Klachtonderdeel c: veertiendagenbrief
5.5.
Net als de kamer is het hof van oordeel dat het niet aan de gerechtsdeurwaarder was om te controleren of incassokosten waren verschuldigd en of aan klagers sub 4 en 5 veertiendagenbrieven zouden moeten worden gestuurd. De gerechtsdeurwaarder was immers slechts belast was met de betekening van de brieven en niet met de executie van de vordering. Voor de toewijsbaarheid van incassokosten ten laste van niet-natuurlijke personen (klagers sub 1, 2 en 3) is bovendien hoe dan ook niet vereist dat een veertiendagenbrief is gestuurd.
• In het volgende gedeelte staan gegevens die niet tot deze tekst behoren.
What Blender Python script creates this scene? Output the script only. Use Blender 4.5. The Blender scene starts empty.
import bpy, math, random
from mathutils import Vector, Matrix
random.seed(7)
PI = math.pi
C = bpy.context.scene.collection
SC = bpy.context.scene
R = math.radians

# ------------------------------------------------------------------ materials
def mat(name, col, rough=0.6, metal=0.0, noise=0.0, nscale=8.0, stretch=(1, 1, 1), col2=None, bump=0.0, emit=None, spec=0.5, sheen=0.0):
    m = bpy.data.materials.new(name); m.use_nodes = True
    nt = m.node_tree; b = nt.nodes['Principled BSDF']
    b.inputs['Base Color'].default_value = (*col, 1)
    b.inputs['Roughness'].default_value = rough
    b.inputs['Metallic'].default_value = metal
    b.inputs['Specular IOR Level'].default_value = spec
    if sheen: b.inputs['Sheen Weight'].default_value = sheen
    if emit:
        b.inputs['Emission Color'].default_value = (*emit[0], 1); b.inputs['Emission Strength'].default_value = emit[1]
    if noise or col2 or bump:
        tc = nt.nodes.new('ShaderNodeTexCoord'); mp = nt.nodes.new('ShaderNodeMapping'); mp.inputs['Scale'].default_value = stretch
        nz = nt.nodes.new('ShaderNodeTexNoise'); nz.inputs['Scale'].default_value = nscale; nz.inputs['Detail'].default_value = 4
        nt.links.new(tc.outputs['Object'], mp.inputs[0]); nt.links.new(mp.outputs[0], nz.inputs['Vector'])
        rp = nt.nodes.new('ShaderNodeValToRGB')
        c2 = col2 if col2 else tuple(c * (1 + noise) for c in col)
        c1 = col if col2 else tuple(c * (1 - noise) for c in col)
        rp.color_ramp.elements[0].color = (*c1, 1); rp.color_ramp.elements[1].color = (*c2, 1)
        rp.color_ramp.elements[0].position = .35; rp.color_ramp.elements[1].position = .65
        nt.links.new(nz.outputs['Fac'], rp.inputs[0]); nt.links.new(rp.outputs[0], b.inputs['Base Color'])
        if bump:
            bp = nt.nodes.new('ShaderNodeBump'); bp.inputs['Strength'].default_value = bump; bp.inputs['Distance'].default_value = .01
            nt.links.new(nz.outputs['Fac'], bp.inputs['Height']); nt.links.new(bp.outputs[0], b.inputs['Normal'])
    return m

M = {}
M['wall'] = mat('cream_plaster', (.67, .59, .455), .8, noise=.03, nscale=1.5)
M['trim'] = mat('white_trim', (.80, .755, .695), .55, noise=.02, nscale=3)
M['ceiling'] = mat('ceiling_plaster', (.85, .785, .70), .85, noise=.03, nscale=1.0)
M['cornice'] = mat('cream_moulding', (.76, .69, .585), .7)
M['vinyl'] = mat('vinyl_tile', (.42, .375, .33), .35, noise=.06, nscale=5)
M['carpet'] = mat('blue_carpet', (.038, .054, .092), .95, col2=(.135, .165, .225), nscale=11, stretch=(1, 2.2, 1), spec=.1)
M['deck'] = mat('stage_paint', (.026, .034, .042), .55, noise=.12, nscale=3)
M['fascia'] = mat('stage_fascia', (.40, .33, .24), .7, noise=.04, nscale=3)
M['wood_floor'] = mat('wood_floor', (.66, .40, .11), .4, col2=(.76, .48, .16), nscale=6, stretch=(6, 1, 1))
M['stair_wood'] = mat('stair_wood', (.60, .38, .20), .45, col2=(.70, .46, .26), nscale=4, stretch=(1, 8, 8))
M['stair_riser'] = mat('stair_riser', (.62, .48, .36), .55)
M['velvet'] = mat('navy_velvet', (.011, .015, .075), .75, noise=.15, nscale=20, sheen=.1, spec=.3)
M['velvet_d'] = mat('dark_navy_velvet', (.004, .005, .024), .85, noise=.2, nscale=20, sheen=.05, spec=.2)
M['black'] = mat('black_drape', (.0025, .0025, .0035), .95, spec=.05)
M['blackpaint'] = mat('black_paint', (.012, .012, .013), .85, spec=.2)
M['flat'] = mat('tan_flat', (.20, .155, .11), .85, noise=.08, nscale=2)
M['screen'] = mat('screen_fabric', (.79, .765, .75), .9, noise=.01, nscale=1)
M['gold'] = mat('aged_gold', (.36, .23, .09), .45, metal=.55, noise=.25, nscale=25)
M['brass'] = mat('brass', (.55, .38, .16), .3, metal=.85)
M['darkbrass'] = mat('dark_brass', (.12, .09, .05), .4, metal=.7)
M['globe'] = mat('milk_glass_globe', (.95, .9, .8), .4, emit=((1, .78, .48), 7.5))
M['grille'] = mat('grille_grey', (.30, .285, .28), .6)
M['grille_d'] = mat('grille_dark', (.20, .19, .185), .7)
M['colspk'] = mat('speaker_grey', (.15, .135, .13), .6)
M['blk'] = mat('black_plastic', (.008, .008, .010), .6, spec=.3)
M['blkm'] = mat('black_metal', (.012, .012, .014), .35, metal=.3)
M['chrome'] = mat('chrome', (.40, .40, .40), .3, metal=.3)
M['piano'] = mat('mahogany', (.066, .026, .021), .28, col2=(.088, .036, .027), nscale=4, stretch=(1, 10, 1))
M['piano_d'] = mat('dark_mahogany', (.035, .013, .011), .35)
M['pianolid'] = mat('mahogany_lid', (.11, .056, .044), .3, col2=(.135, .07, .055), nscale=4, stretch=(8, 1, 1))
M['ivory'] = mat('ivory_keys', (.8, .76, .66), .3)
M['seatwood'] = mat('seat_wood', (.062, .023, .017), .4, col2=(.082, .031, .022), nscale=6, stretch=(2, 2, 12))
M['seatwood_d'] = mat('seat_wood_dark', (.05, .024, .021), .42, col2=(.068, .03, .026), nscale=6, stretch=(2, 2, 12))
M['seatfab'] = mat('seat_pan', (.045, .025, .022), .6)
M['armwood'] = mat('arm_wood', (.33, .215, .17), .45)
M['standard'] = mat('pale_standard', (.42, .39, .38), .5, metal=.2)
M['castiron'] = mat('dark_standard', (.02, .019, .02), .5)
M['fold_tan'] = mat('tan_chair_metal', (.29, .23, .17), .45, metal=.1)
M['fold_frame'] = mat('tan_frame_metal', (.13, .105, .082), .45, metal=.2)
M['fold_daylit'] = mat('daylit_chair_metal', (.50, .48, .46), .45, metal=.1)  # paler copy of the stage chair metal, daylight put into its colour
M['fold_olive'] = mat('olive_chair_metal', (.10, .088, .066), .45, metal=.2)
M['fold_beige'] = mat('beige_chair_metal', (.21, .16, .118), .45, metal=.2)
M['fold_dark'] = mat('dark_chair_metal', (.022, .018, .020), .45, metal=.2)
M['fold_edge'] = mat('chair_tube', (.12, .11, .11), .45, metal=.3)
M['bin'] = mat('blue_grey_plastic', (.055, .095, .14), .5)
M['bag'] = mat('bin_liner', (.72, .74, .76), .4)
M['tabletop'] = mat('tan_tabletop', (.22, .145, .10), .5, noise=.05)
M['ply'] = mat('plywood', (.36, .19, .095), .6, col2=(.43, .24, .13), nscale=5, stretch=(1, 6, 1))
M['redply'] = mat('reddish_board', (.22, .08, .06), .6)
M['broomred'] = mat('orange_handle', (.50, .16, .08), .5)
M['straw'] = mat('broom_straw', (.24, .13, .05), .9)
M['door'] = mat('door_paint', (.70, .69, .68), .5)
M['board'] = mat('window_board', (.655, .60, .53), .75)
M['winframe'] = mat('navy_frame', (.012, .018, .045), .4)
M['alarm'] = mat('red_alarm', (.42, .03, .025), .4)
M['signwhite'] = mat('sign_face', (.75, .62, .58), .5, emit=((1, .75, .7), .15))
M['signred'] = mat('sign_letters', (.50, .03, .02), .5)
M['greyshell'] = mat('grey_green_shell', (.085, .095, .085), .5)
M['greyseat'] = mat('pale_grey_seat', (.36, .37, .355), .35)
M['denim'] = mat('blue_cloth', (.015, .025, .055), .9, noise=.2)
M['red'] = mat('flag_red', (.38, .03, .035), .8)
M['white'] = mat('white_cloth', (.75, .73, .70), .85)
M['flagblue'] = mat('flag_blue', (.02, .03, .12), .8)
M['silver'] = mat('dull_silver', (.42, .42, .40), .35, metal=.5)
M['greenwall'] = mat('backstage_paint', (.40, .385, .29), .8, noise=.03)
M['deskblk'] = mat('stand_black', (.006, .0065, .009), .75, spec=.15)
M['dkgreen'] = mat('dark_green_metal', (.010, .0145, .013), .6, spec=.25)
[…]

Ook klachtonderdeel c. is daarom ongegrond.
Klachtonderdeel d: niet-reageren op e-mails gemachtigde klagers
5.6.
Ook voor dit klachtonderdeel sluit het hof zich aan bij het oordeel van de kamer. Op grond van vaste rechtspraak mag van een gerechtsdeurwaarder worden verwacht dat hij binnen een termijn van ongeveer twee weken brieven en e-mails beantwoordt over een dossier dat bij hem in behandeling is. Vast is komen te staan dat de gerechtsdeurwaarder niet op de e-mail van 10 januari 2022 van de gemachtigde van klagers heeft gereageerd. Gezien het feit dat de brief van 10 januari 2022 was gericht aan S&B Mondial B.V. en slechts via de c.c. aan de gerechtsdeurwaarder is gestuurd, is het hof met de kamer van oordeel dat de gerechtsdeurwaarder niet heeft hoeven begrijpen dat de gemachtigde van klagers van hem een antwoord verwachtte op de e-mail. Ook klachtonderdeel d. is daarom ongegrond.
Conclusie
5.7.
Het hof is dus, anders dan de kamer, van oordeel is dat de klacht tegen de gerechtsdeurwaarder op alle onderdelen ongegrond is. Het hof zal de beslissing van de kamer daarom vernietigen en de klacht alsnog in al zijn onderdelen ongegrond verklaren.

6.Beslissing

Het hof:
- vernietigt de bestreden beslissing;
en, opnieuw beslissende:
- verklaart de klacht in al zijn onderdelen ongegrond.
Deze beslissing is gegeven door mrs. J.C.W. Rang, L.J. Saarloos en A.W. Jongbloed en in het openbaar uitgesproken op 27 augustus 2024 door de rolraadsheer.